Comprenez-vous qu’il s’aligne encore en géant, où il est à la peine en ce début de saison, comme ça a été le cas ce week-end à Adelboden (ndlr : où il a terminé à la 13e place) ?

«Oui, bien sûr, premièrement parce que c'est à la maison, mais surtout parce qu’il a sa place, qu’il ne la vole à personne. Il a montré par le passé qu'il était capable de skier vite, d’atteindre le podium (ndlr : une 3e place à Alta Badia en 2020). Il a raison d’y croire jusqu'au bout, parce que le géant est une discipline qui est plaisante et quand ça fonctionne bien, on y prend énormément de plaisir.»

A quoi ressemble la vie de Didier Cuche aujourd’hui ?

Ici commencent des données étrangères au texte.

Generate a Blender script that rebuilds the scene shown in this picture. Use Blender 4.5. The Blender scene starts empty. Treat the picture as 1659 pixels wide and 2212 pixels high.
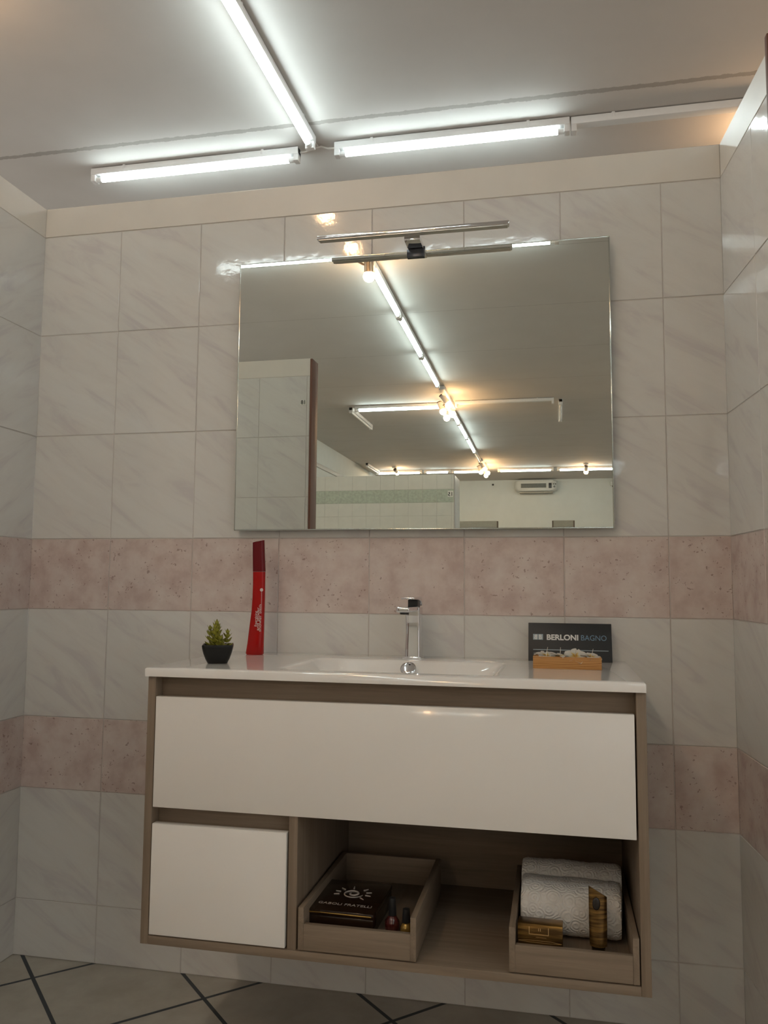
import bpy, bmesh, math, random
from mathutils import Vector, Matrix
random.seed(7)
SC = bpy.context.scene
COL = SC.collection

# ------------------------------------------------------------------ camera
FPX = 1757.71
YAW, PITCH, ROLL = 0.2079858, 0.0883300, 0.0076506
CAM = Vector((1.478988, -2.086862, 1.025739))
def camera():
    cy, sy, cp, sp = math.cos(YAW), math.sin(YAW), math.cos(PITCH), math.sin(PITCH)
    f = Vector((-sy*cp, cy*cp, sp)); r0 = Vector((cy, sy, 0)); u0 = r0.cross(f)
    r = math.cos(ROLL)*r0 + math.sin(ROLL)*u0
    u = -math.sin(ROLL)*r0 + math.cos(ROLL)*u0
    cd = bpy.data.cameras.new('camera'); co = bpy.data.objects.new('camera', cd); COL.objects.link(co)
    m = Matrix((r, u, -f)).transposed().to_4x4(); m.translation = CAM
    co.matrix_world = m
    cd.sensor_fit = 'HORIZONTAL'; cd.sensor_width = 36.0; cd.lens = 36.0*FPX/1659.0
    cd.clip_start = 0.02; cd.clip_end = 60
    SC.camera = co
camera()

# ------------------------------------------------------------------ light levels, world, exposure
TUBE = 12.5            # fluorescent tubes
BULB = 75.0            # warm reflector bulbs
WORLD = 0.34           # rest of the showroom, seen through the open side
SC.view_settings.view_transform = 'Standard'
try: SC.view_settings.look = 'None'
except Exception: pass
SC.view_settings.gamma = 1.0
SC.view_settings.use_curve_mapping = False
SC.view_settings.exposure = 0.93
wd = bpy.data.worlds.new('world'); SC.world = wd; wd.use_nodes = True
bg = wd.node_tree.nodes['Background']
bg.inputs[0].default_value = (1.0, 0.935, 0.86, 1); bg.inputs[1].default_value = WORLD

# ------------------------------------------------------------------ helpers: materials
class NT:
    def __init__(s, name):
        s.m = bpy.data.materials.new(name); s.m.use_nodes = True
        s.t = s.m.node_tree; s.p = s.t.nodes['Principled BSDF']
    def n(s, typ, **kw):
        nd = s.t.nodes.new(typ)
        for k, v in kw.items(): setattr(nd, k, v)
        return nd
    def l(s, a, b): s.t.links.new(a, b)
    def setp(s, **kw):
        names = dict(color='Base Color', rough='Roughness', metal='Metallic', coat='Coat Weight', coatr='Coat Roughness',
                     trans='Transmission Weight', ior='IOR', spec='Specular IOR Level', sheen='Sheen Weight', emis='Emission Color', est='Emission Strength', alpha='Alpha', sss='Subsurface Weight')
        for k, v in kw.items():
            i = s.p.inputs[names[k]]
            if k in ('color', 'emis'): v = (*v, 1)
            i.default_value = v
        return s
    def noise(s, scale, detail=3, vec=None, rough=.5, dist=0.0):
        nd = s.n('ShaderNodeTexNoise'); nd.inputs['Scale'].default_value = scale; nd.inputs['Detail'].default_value = detail
        nd.inputs['Roughness'].default_value = rough; nd.inputs['Distortion'].default_value = dist
        if vec is not None: s.l(vec, nd.inputs['Vector'])
        return nd.outputs['Fac']
    def coords(s, scale=(1, 1, 1), rot=(0, 0, 0)):
        tc = s.n('ShaderNodeTexCoord'); mp = s.n('ShaderNodeMapping')
        mp.inputs['Scale'].default_value = scale; mp.inputs['Rotation'].default_value = rot
        s.l(tc.outputs['Object'], mp.inputs['Vector']); return mp.outputs['Vector']
    def ramp(s, fac, stops):
        r = s.n('ShaderNodeValToRGB'); e = r.color_ramp.elements
        while len(e) < len(stops): e.new(0.5)
        for el, (p, c) in zip(e, stops):
            el.position = p; el.color = (*c, 1)
        s.l(fac, r.inputs['Fac']); return r.outputs['Color']
    def mix(s, fac, a, b, blend='MIX'):
        nd = s.n('ShaderNodeMix', data_type='RGBA', blend_type=blend)
        for sock, v in ((nd.inputs[0], fac), (nd.inputs[6], a), (nd.inputs[7], b)):
            if hasattr(v, 'is_linked'): s.l(v, sock)
            elif isinstance(v, (int, float)): sock.default_value = v
            else: sock.default_value = (*v, 1)
        return nd.outputs[2]
    def math(s, op, a, b=None):
        nd = s.n('ShaderNodeMath', operation=op)
        for i, v in enumerate((a, b)):
            if v is None: continue
            if hasattr(v, 'is_linked'): s.l(v, nd.inputs[i])
            else: nd.inputs[i].default_value = v
        return nd.outputs[0]
    def bump(s, h, strength=.3, dist=.001):
        b = s.n('ShaderNodeBump'); b.inputs['Strength'].default_value = strength; b.inputs['Distance'].default_value = dist
        s.l(h, b.inputs['Height']); s.l(b.outputs['Normal'], s.p.inputs['Normal'])
    def col(s, c): s.l(c, s.p.inputs['Base Color'])

def simple(name, color, rough=.5, var=.06, vscale=30, **kw):
    m = NT(name); m.setp(color=color, rough=rough, **kw)
    if var:
        f = m.noise(vscale, 3, m.coords())
        a = tuple(max(0, c*(1-var)) for c in color); b = tuple(min(1, c*(1+var)) for c in color)
        m.col(m.ramp(f, [(.3, a), (.7, b)]))
    return m.m

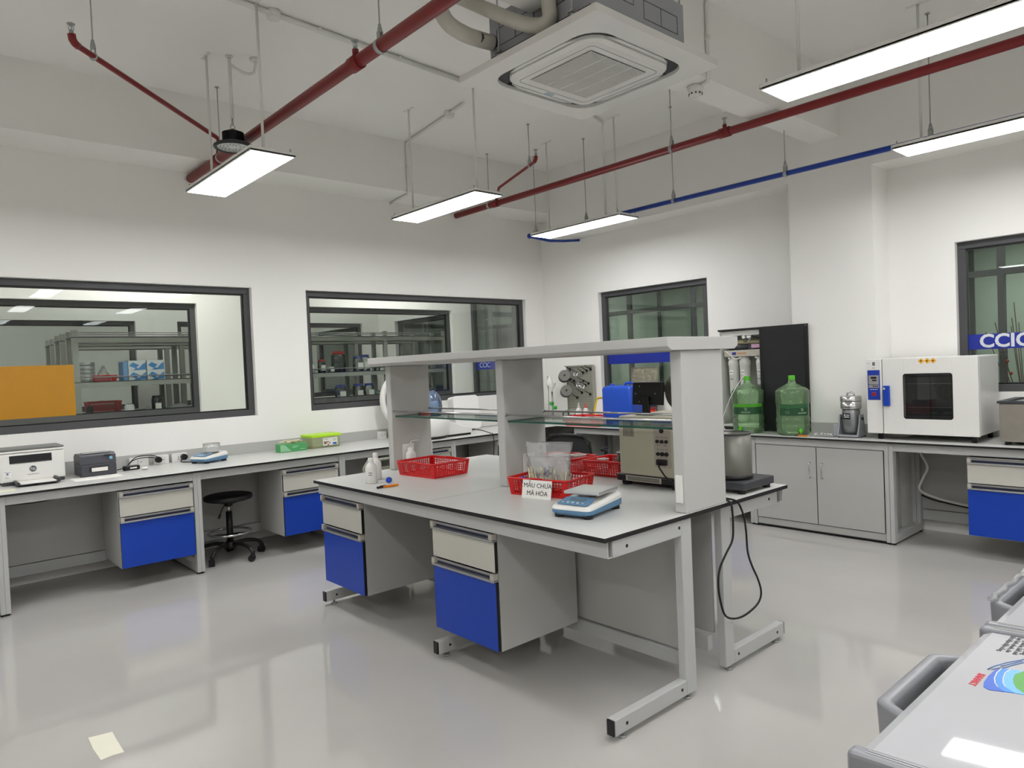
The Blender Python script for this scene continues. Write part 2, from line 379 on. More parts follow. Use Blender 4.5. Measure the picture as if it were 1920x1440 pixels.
# ------------------------------------------------------------ LED panels of the room
def panel_light(x, y0, label, rods=True, ln=1.175, conduit=None):
    w = .285; t = thing('panel_light', label, 'light', (x, y0, 2.8), group='white LED panels hanging in the laboratory')
    g = G(); g.box(-w / 2, w / 2, 0, ln, .004, .012); 
    g.box(-w / 2, w / 2, 0, .012, .001, .03, .002); g.box(-w / 2, w / 2, ln - .012, ln, .001, .03, .002)
    g.box(-w / 2, -w / 2 + .012, .012, ln - .012, .001, .03); g.box(w / 2 - .012, w / 2, .012, ln - .012, .001, .03)
    g.out('lamp_housing', m_white, t)
    G().box(-w / 2 + .012, w / 2 - .012, .012, ln - .012, 0, .003).out('diffuser', m_led, t)
    for yy in (.14, ln - .14):
        rd = G().cyl((0, yy, .012), (0, yy, ZC - 2.8), .0085).out('hanging_rod', m_cond, t)
        G().cyl((0, yy, .012), (0, yy, .06), .013).out('sleeve', m_zinc, rd); g = G(); g.box(-.012, .012, yy - .07, yy + .07, ZC - 2.8 - .004, ZC - 2.8); g.out('ceiling_bracket', m_cond, rd)
    for yy in (.03, ln - .03):
        for sx in (-1, 1): G().cyl((sx * (w / 2 - .02), yy, .005), (sx * (w / 2 - .02), yy, .055), .004).out('mounting_stud', m_zinc, t)
    return t
panel_light(1.81, 4.08, 'LED panel at upper left below the black high bay lamp')
panel_light(3.54, 4.13, 'LED panel in the middle, ending at the red pipe tip')
panel_light(5.19, 4.09, 'LED panel nearest the room corner beside the blue pipe')
panel_light(3.50, .62, 'large LED panel at the top right edge of the photo')
panel_light(5.22, .62, 'LED panel at the right edge below the other one')
panel_light(1.81, .25, 'LED panel overhead behind the air conditioner, out of view')  # panels from here on are unseen, added for their light
panel_light(.1, 4.08, 'LED panel at the far left, out of view'); panel_light(.1, .25, 'LED panel over the viewer, out of view')
panel_light(-1.6, 2.2, 'LED panel at the far left wall, out of view')
for x in (.1, 1.81, 3.5): panel_light(x, -2.2, 'LED panel behind the viewer at x %s' % {.1: 'left', 1.81: 'middle', 3.5: 'right'}[x])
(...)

  • «Alors elle est quand même très différente de la vie que j’avais quand j'étais actif. Je suis aujourd’hui père de famille, j’ai deux enfants, donc le quotidien d'une famille change bien des choses. J’ai bien évidemment gardé des liens avec le ski. Je travaille notamment encore avec des partenaires comme Head et Audi. Je suis également président du Giron Jurassien. Ça me permet de garder un lien avec la jeunesse de la région. Notre objectif est de faire en sorte d’amener des jeunes de l’Arc jurassien plus loin. Et puis j'ai encore une activité au sein du conseil de fondation de «Passion Sports de Neige», une association de donateurs qui distribue de l'argent aux parents d'enfants qui sont dans le cursus de ski et qui n'ont pas assez d'argent. Les enfants qui sont dans les différents sports de Swiss-Ski peuvent faire des demandes et les dossiers sont analysés. Une vie donc bien remplie, mais aussi bien différente d'avant.»